● **WORKING DATA**:
---

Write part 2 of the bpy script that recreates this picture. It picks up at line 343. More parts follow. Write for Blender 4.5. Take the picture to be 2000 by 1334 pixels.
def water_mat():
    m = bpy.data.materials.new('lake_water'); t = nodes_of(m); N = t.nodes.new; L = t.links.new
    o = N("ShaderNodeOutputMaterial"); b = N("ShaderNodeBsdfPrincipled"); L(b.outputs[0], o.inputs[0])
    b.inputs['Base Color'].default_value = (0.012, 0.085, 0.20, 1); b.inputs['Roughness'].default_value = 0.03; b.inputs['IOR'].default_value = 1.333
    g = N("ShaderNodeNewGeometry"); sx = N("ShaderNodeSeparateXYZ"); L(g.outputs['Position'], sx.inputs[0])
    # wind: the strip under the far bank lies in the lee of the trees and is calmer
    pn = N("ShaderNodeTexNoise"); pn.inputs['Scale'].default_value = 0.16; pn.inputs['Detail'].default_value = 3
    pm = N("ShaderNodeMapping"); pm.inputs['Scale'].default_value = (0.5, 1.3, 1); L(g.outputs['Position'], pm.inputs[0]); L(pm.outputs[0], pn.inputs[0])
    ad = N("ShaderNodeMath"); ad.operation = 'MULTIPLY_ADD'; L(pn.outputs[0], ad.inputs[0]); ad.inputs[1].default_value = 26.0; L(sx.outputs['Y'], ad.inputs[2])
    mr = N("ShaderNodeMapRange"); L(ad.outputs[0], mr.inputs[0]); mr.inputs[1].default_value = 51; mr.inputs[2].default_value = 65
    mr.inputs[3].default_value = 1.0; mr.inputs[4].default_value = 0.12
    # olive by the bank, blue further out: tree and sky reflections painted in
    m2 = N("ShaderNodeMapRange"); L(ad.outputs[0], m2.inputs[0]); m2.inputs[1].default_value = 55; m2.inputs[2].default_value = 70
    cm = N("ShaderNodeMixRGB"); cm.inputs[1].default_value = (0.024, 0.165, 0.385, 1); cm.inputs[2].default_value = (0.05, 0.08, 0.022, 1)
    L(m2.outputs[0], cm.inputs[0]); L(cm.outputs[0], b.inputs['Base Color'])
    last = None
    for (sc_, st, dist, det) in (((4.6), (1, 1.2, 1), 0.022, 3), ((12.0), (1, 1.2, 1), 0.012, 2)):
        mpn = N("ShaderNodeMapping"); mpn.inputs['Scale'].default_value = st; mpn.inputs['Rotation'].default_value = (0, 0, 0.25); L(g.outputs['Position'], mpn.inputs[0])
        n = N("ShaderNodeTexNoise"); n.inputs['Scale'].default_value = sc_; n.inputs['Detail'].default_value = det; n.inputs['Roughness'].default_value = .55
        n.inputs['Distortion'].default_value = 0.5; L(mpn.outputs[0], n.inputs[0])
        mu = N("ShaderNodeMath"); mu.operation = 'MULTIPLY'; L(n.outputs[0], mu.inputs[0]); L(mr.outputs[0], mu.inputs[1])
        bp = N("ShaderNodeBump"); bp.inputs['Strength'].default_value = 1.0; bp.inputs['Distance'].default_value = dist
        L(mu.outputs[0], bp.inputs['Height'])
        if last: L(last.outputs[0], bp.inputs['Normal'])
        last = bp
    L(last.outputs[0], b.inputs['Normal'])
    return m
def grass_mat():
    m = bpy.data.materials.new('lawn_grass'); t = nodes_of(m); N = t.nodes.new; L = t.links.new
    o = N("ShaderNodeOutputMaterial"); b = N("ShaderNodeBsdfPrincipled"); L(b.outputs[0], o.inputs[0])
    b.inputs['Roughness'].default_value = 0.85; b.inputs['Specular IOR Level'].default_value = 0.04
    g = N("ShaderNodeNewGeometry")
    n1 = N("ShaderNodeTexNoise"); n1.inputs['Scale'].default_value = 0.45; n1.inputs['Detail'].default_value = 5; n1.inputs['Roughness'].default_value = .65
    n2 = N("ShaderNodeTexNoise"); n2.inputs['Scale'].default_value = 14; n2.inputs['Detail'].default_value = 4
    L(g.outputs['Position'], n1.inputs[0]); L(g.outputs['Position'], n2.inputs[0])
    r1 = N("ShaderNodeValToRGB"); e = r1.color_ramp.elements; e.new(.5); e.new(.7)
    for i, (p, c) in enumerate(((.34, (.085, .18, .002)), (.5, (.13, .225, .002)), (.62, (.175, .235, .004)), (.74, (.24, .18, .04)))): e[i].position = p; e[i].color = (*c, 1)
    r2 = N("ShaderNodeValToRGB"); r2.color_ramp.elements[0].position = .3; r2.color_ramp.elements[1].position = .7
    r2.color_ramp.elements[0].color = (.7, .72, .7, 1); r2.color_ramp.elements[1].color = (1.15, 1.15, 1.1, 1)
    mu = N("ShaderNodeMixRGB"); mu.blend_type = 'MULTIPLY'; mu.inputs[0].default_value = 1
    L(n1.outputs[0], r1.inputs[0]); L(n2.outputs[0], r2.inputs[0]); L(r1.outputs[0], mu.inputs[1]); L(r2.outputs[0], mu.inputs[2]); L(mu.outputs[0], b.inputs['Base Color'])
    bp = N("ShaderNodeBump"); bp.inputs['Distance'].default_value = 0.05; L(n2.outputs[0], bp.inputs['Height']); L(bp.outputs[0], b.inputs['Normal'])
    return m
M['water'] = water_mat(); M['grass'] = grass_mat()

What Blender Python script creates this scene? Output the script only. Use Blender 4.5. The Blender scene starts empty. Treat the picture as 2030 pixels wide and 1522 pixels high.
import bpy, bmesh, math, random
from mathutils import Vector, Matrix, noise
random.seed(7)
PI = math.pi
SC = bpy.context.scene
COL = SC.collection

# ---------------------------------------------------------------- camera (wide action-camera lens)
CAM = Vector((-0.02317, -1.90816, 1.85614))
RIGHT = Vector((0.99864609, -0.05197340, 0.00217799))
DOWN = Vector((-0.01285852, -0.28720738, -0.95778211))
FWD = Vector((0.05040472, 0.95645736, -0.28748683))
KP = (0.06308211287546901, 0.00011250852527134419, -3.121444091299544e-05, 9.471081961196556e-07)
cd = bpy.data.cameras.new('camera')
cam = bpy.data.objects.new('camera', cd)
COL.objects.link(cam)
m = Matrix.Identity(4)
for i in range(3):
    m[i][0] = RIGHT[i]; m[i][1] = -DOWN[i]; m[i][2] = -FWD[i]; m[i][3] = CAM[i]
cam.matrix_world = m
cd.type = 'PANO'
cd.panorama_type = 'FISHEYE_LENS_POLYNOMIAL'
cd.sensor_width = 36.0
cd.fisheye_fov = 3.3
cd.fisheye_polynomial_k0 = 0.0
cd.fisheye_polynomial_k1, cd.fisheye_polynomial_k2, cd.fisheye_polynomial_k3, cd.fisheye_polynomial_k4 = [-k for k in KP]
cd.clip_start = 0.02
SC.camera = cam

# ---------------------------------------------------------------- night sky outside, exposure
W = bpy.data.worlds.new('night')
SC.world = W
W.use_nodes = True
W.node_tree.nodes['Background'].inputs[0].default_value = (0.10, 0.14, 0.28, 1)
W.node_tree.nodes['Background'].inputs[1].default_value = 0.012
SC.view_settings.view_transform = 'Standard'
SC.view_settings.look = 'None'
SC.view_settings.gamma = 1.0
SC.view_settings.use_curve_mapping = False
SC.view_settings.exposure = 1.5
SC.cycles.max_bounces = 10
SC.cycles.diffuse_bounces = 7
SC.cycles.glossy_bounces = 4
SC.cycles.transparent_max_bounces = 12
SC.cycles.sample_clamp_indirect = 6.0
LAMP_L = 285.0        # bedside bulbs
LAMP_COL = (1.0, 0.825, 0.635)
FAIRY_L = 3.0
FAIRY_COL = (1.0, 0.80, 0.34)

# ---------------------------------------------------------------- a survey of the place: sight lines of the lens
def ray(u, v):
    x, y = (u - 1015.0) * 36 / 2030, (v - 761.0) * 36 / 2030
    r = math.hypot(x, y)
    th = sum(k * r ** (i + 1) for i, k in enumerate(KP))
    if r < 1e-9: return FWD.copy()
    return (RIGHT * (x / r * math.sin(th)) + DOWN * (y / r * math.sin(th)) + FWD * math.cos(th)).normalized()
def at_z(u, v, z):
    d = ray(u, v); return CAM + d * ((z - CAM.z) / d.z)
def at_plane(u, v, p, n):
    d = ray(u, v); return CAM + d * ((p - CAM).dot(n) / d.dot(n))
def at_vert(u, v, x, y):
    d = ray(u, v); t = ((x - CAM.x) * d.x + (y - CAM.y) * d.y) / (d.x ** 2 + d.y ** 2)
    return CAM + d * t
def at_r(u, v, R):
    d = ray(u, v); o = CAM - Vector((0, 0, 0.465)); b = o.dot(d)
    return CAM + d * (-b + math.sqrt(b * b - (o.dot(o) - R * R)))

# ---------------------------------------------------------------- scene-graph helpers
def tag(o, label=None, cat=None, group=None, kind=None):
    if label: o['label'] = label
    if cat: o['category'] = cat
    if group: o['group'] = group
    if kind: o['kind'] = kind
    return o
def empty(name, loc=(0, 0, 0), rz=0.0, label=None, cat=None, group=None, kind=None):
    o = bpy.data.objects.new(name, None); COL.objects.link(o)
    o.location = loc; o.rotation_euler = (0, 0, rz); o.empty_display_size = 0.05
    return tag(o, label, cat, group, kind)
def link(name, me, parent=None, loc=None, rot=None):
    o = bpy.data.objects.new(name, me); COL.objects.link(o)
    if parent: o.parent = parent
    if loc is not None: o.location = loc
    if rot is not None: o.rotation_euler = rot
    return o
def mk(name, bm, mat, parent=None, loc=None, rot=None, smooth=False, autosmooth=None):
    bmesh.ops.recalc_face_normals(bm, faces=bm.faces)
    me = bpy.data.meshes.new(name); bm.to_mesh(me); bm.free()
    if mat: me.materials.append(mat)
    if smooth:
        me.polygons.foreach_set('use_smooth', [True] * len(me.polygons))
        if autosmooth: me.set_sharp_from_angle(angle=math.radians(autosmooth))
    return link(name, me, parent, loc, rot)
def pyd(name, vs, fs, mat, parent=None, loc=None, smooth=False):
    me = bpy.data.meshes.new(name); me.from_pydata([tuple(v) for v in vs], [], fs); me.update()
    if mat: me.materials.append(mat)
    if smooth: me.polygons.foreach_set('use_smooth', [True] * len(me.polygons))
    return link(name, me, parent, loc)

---

● **EXERCISE INSTRUCTIONS**: Begin with the line containing "What Blender Python" and end with the line containing "COL = SC.collection"; repeat every line from start to finish exactly, and nothing outside them.

● **OUTPUT OF THE TASK**:
What Blender Python script creates this scene? Output the script only. Use Blender 4.5. The Blender scene starts empty. Treat the picture as 2030 pixels wide and 1522 pixels high.
import bpy, bmesh, math, random
from mathutils import Vector, Matrix, noise
random.seed(7)
PI = math.pi
SC = bpy.context.scene
COL = SC.collection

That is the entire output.